How to get a foot on the supply chain?

What can be done to help social enterprises become part of the supply chain of larger organisations?

Discussion feedback taken from SEEE's A Conversation with Social Enterprise event on Friday 23rd October at the Future Business Centre in Cambridge.

 

One of the most obvious ways that social enterprise can get on the footing of the supply chain is through the procurement regime and this relates to the development of the Social Value Act and the need for training with procurement officers.  The Social Value Act in a sense should almost be able to offer the opportunity for social enterprises to be able to differentiate themselves from their 'for profit' counterparts.  There is also a definite need amongst procurement officers for the Act to be seen as more than just a simple tick box exercise.  There is a requirement to have the opportunity to put the argument across to those awarding bodies that it is a worthwhile venture to involve social enterprise in their supply chain and embedding social enterprises in their supply will asssit with their CSR.  We should be sending a strong message that it does good further up the chain and it has a positive reflection on the awarding body.

 

A couple of other things we noted were the need for social enterprise to have the opportunity to get out and just attend events such as supply chain events. Nicky Stevenson mentioned that she had recently attended a supplier event hosted by Balfour Beatty who was looking to promote the word about getting social enterprise involved in their supply chain and the supply chain of their suppliers.

 

Social enterprises need to develop the confidence to go out there and put themselves out for these sorts of opportunities such as networking opportunities and supply chain events and exhibitions to know where business opportunities will arise.

 

Within social enterprises potentially, there is a culture change, certainly, for some organisations to be seen as more commercial, obviously not for profit entities need to be profitable that goes without saying but I think there is a shift in the mind-set for social enterprises to be viewed as being able to compete against other 'for profit' entities.

 

Investment is still a stumbling block for social enterprises to be able to scale up activities in order to play with the big boys for commercial contracts.  Making other bodies aware of what social enterprises do, the types of investment they are able to receive, how that will give them the opportunities to reach economies of scale and branch out with what they are delivering will also assist the sector secure additional business.

 

We also noted the need for ongoing support for these organisations.  It does not just end when they have been awarded the tender or contract. Greater collaboration between social organisations such as the sharing of back office functions , sharing models of best practice for delivery of services could improve the secotr's ability to remain sustainable.

 

We questioned whether there are possible opportunities through wider branding of social enterprises?
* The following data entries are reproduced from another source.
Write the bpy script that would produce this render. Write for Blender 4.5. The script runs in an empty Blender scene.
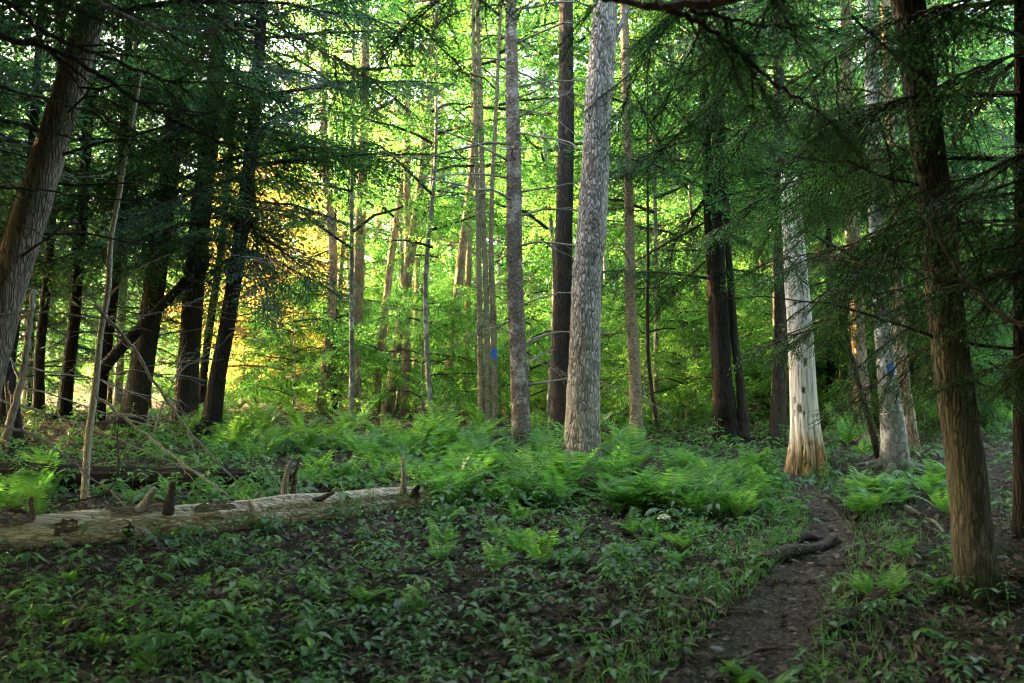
import bpy, math
import numpy as np
from mathutils import Vector, Matrix

S = bpy.context.scene
COL = S.collection
R = math.radians
PI = math.pi

# ------------------------------------------------------------------ camera
FPX, W0, H0 = 1138.0, 1024, 683
CAMZ, PITCH = 1.55, R(2.94)
cam_d = bpy.data.cameras.new('camera')
cam_d.lens = 40.0
cam_d.sensor_width = 36.0
cam_d.clip_end = 2000
cam_d.clip_start = 0.05
cam_d.dof.use_dof = True
cam_d.dof.focus_distance = 12.5
cam_d.dof.aperture_fstop = 2.4
cam = bpy.data.objects.new('camera', cam_d)
COL.objects.link(cam)
cam.location = (0, 0, CAMZ)
cam.rotation_euler = (PI / 2 + PITCH, 0, 0)
S.camera = cam

# ------------------------------------------------------------------ sky, sun, exposure
SUN_AZ, SUN_EL = -62.0, 24.0          # degrees from +Y towards +X, elevation
world = bpy.data.worlds.new('World')
S.world = world
world.use_nodes = True
wn = world.node_tree
bg = wn.nodes['Background']
sky = wn.nodes.new('ShaderNodeTexSky')
sky.sky_type = 'NISHITA'
sky.sun_disc = False
sky.sun_elevation = R(SUN_EL)
sky.sun_rotation = R(SUN_AZ)
sky.dust_density = 4.0
sky.ozone_density = 0.5
wn.links.new(sky.outputs[0], bg.inputs[0])
bg.inputs[1].default_value = 0.15
sun_d = bpy.data.lights.new('sun', 'SUN')
sun_d.energy = 4.4
sun_d.angle = R(0.5)
sun_d.color = (1.0, 0.62, 0.30)
sun = bpy.data.objects.new('sun', sun_d)
COL.objects.link(sun)
sdir = Vector((math.sin(R(SUN_AZ)) * math.cos(R(SUN_EL)), math.cos(R(SUN_AZ)) * math.cos(R(SUN_EL)), math.sin(R(SUN_EL))))
sun.rotation_euler = sdir.to_track_quat('Z', 'Y').to_euler()
sun.location = (-20, 20, 30)
S.view_settings.view_transform = 'Standard'
S.view_settings.look = 'None'
S.view_settings.exposure = 4.9
S.view_settings.use_white_balance = True
S.view_settings.white_balance_temperature = 7050
S.view_settings.white_balance_tint = 10
S.view_settings.gamma = 1.0
S.view_settings.use_curve_mapping = False
S.render.engine = 'CYCLES'
S.cycles.use_denoising = True
S.cycles.denoising_prefilter = 'NONE'
S.cycles.filter_width = 1.15
S.cycles.max_bounces = 7
S.cycles.diffuse_bounces = 4
S.cycles.glossy_bounces = 1
S.cycles.transmission_bounces = 4
S.cycles.use_adaptive_sampling = True
S.cycles.adaptive_threshold = 0.006
S.cycles.sample_clamp_indirect = 8.0

rng = np.random.default_rng(11)


# ------------------------------------------------------------------ geometry helpers
def snoise(seed, n=6, lo=0.15, hi=1.2):
    """a smooth 2-D pseudo noise in about -1..1"""
    g = np.random.default_rng(seed)
    a = g.uniform(0, 2 * PI, n)
    f = np.geomspace(lo, hi, n)
    p = g.uniform(0, 2 * PI, n)
    amp = f ** -0.6
    amp /= amp.sum()

    def fn(x, y):
        x = np.asarray(x, float)
        y = np.asarray(y, float)
        r = 0
        for k in range(n):
            r = r + amp[k] * np.sin((x * math.cos(a[k]) + y * math.sin(a[k])) * f[k] * 2 * PI + p[k])
        return r * 1.6
    return fn


N1 = snoise(1, 6, 0.05, 0.35)
N2 = snoise(2, 7, 0.4, 2.2)
PD = np.array([-200., 0, 4, 6.2, 7.5, 9, 10.5, 13, 17, 22, 30, 45, 80, 140, 900])
PZ = np.array([-6., -0.25, -0.05, 0.0, 0.20, 0.40, 0.545, 0.83, 1.06, 1.24, 1.56, 2.1, 3.1, 4.4, 12.0])


def H(x, y):
    x = np.asarray(x, float)
    y = np.asarray(y, float)
    near = np.exp(-((y - 10) / 22.0) ** 2)
    z = np.interp(y, PD, PZ)
    z = z + 0.06 * N1(x, y) * (0.4 + near) + 0.03 * N2(x, y) * near
    # the trodden path lies a little lower than its banks
    pc, pw = path_x(y)
    z = z - 0.07 * np.exp(-((x - pc) / (pw * 0.9)) ** 2) * (y > 4) * (y < 15)
    # low bank at the far left
    z = z + 0.25 * np.exp(-((x + 8) / 3.0) ** 2) * np.exp(-((y - 17) / 4.0) ** 2)
    return z


PATHY = np.array([3.0, 6.2, 7.2, 8.2, 9.2, 10.3, 11.4, 12.4, 14.0])
PATHX = np.array([0.6, 1.15, 1.62, 2.12, 2.52, 2.86, 2.92, 3.0, 3.4])
PATHW = np.array([.46, .40, .32, .27, .22, .18, .14, .10, .04])


def path_x(y):
    return np.interp(y, PATHY, PATHX), np.interp(y, PATHY, PATHW)


def ray(px, py):
    F = np.array([0, math.cos(PITCH), math.sin(PITCH)])
    U = np.array([0, -math.sin(PITCH), math.cos(PITCH)])
    return F + np.array([1., 0, 0]) * (px - 512) / FPX + U * (341.5 - py) / FPX


def at(px, py, d):
    v = ray(px, py)
    return np.array([0, 0, CAMZ]) + v * (d / v[1])


def ground(px, py):
    """where the ground is met on the way through a point of the frame"""
    lo = 4.0
    for d in np.arange(4.5, 90, 0.05):
        p = at(px, py, d)
        if p[2] <= H(p[0], p[1]):
            return np.array([p[0], p[1], float(H(p[0], p[1]))])
    return at(px, py, 60)


class Geo:
    def __init__(s):
        s.V, s.F, s.M, s.n = [], [], [], 0

    def add(s, V, F, m=0):
        V = np.asarray(V, float).reshape(-1, 3)
        F = np.asarray(F, int).reshape(-1, 4)
        s.V.append(V)
        s.F.append(F + s.n)
        s.M.append(np.full(len(F), m, int) if np.isscalar(m) else np.asarray(m, int))
        s.n += len(V)
        return s

    def arr(s):
        return np.vstack(s.V), np.vstack(s.F), np.concatenate(s.M)

    def addarr(s, A, T=None, off=(0, 0, 0)):
        V, F, M = A
        if T is not None:
            V = V @ np.asarray(T).T
        return s.add(V + np.asarray(off), F, M)

    def mesh(s, name, mats, smooth=False):
        V, F, M = s.arr()
        me = bpy.data.meshes.new(name)
        me.vertices.add(len(V))
        me.vertices.foreach_set('co', V.astype(np.float32).ravel())
        # quads whose last two corners agree are triangles
        tri = F[:, 2] == F[:, 3]
        cnt = np.where(tri, 3, 4)
        st = np.concatenate([[0], np.cumsum(cnt)[:-1]])
        mask = np.ones(F.shape, bool)
        mask[tri, 3] = False
        loops = F[mask]
        me.loops.add(len(loops))
        me.loops.foreach_set('vertex_index', loops.astype(np.int32))
        me.polygons.add(len(F))
        me.polygons.foreach_set('loop_start', st.astype(np.int32))
        me.polygons.foreach_set('material_index', M.astype(np.int32))
        sm = np.full(len(F), bool(smooth)) if not isinstance(smooth, (list, tuple)) else np.isin(M, smooth)
        me.polygons.foreach_set('use_smooth', sm)
        for m in mats:
            me.materials.append(m)
        me.update()
        me.validate()
        return me

    def build(s, name, mats, parent=None, smooth=False, loc=(0, 0, 0)):
        if not isinstance(mats, (list, tuple)):
            mats = [mats]
        return link(name, s.mesh(name, mats, smooth), parent, loc)


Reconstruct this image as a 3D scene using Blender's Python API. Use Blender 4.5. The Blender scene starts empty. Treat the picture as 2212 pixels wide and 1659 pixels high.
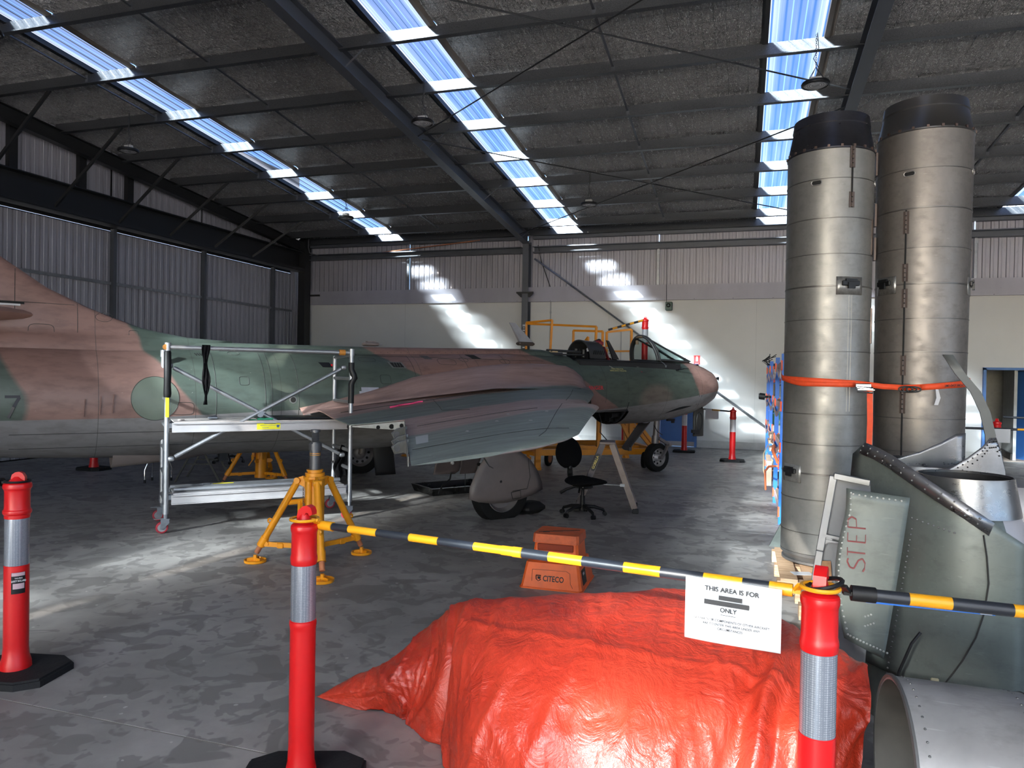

We were thinking in particular of the recent edition of B corps coming across from the states - that badge of being able to hold yourself out as having a higher ethical standard.  Social enterprises should capitalise on this going forward. But I guess the stumbling block for the sector as a whole is still this greater awareness of what is a social enterprise for those outside of the sector and a recognition of what a social enterprise is that those in the 'for profit' sector understand and take on board.